NFL officials have previously noted that when its games are played at 9:30 a.m. ET — ideal for Europe — they reach nearly 80 percent of the world at a time when people can watch a game. We know this stat because the NFL has clear lines for global expansion. League owners clearly want an 18-game NFL season, which would add broadcast inventory, allow the league to reshape existing deals and put more global expansion in play. (Note: The league needs the players to sign off on that, and David White, the interim executive director of the NFL Players Association, told The Associated Press in September that he hasn’t had any conversations with the league about expanding the length of the regular season.)
The NFL’s upcoming billion-dollar agreement with ESPN, pending regulatory approval, allows it to license four games to another media partner, and this inventory could easily be used as part of a package for a global broadcaster such as YouTube or Netflix.
As the research firm MoffettNathanson wrote in a note to investors in September: “We would not be surprised if the league held back four of those six international games to bring to market for a global streaming player.

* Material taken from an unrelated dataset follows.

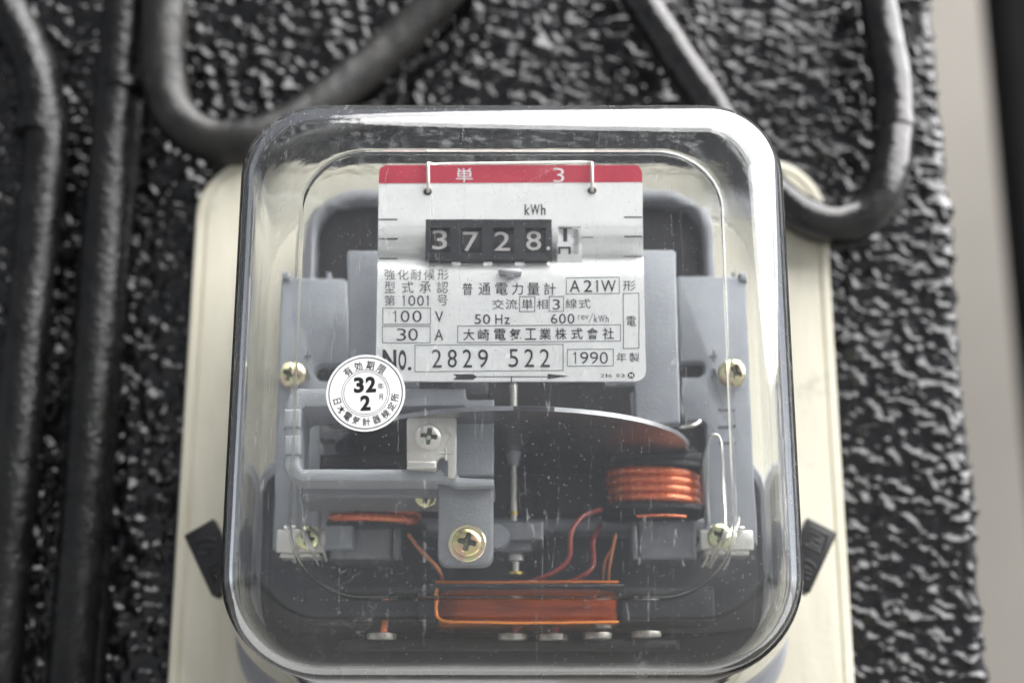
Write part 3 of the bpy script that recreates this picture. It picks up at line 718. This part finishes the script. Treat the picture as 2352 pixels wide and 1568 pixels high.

After securing those four NFL Network games to repackage, the NFL may potentially carve out further games from other partners, such as CBS, if the league looks to utilize the Paramount-Skydance deal to exercise its change-of-control clause and restructure its current agreement with Paramount. This could allow the league to create a more robust rights package to entice new streaming partners like Apple or deepen its existing partnerships with Netflix and/or YouTube, setting those parties up to be a more significant bidder the next time the broader set of rights comes due.”
Sports broadcasters are usually pumped to get a trip abroad. Walsh has previous experience working as a sideline reporter on NFL international games, including the NFL’s first game in Germany three years ago. That game featured Tampa Bay, led by Tom Brady, defeating Seattle in front of 69,811 at Allianz Arena in Munich, home to Bayern Munich. You might recall the Munich crowd memorably singing “Take Me Home, Country Roads” in unison. Last year, Walsh returned to Munich as part of the broadcast for the Panthers’ 20-17 win over the Giants in Week 10. She was also part of the broadcast crew for two NFL games in Frankfurt in 2023. Away from the NFL Network, she hosts U.S. National Team (soccer) coverage for TNT.
“I don’t know if TV translates how crazy it is,” Walsh said of working international games. “When I did the first game in Germany, it felt like you were doing a Super Bowl. I remember doing a postgame interview with Tom Brady, standing on this field in Munich, and no one had yet exited the stadium. When Tom and I were standing there, the entire crowd was singing. I mean, it sounded like stadium karaoke. We couldn’t hear each other, and this was 10 minutes, maybe, after this game had ended. It was crazy how many different NFL jerseys we saw being worn because this was their only experience to feel and taste part of the NFL.
“Getting to these games abroad has been probably the coolest thing I’ve done in my career.”
(If you want to see the interview, head to the 11:32 mark here.)
Given her experience working abroad for the NFL — she’ll have been on the sideline for seven games in Europe at the conclusion of this year’s schedule — Walsh is a big believer that NFL fandom is broad enough for the league to have a European division. The NFL clearly has its designs on global domination. In February, the league announced a multiyear commitment to play regular-season games in Melbourne, Australia, beginning in 2026. Earlier this week, NFL Commissioner Roger Goodell told CNBC that setting up a London-based team was possible.
“Would you plant one NFL team in Europe? I mean, that’s really difficult to figure out like how that would work travel-wise,” Walsh said. “There are people that probably would not love that as much as others. But some kind of division would be incredible. Games in Germany have now become a yearly thing. A couple of years ago, London was a novelty, and now it’s not just a regular stop, but a three-game stop.”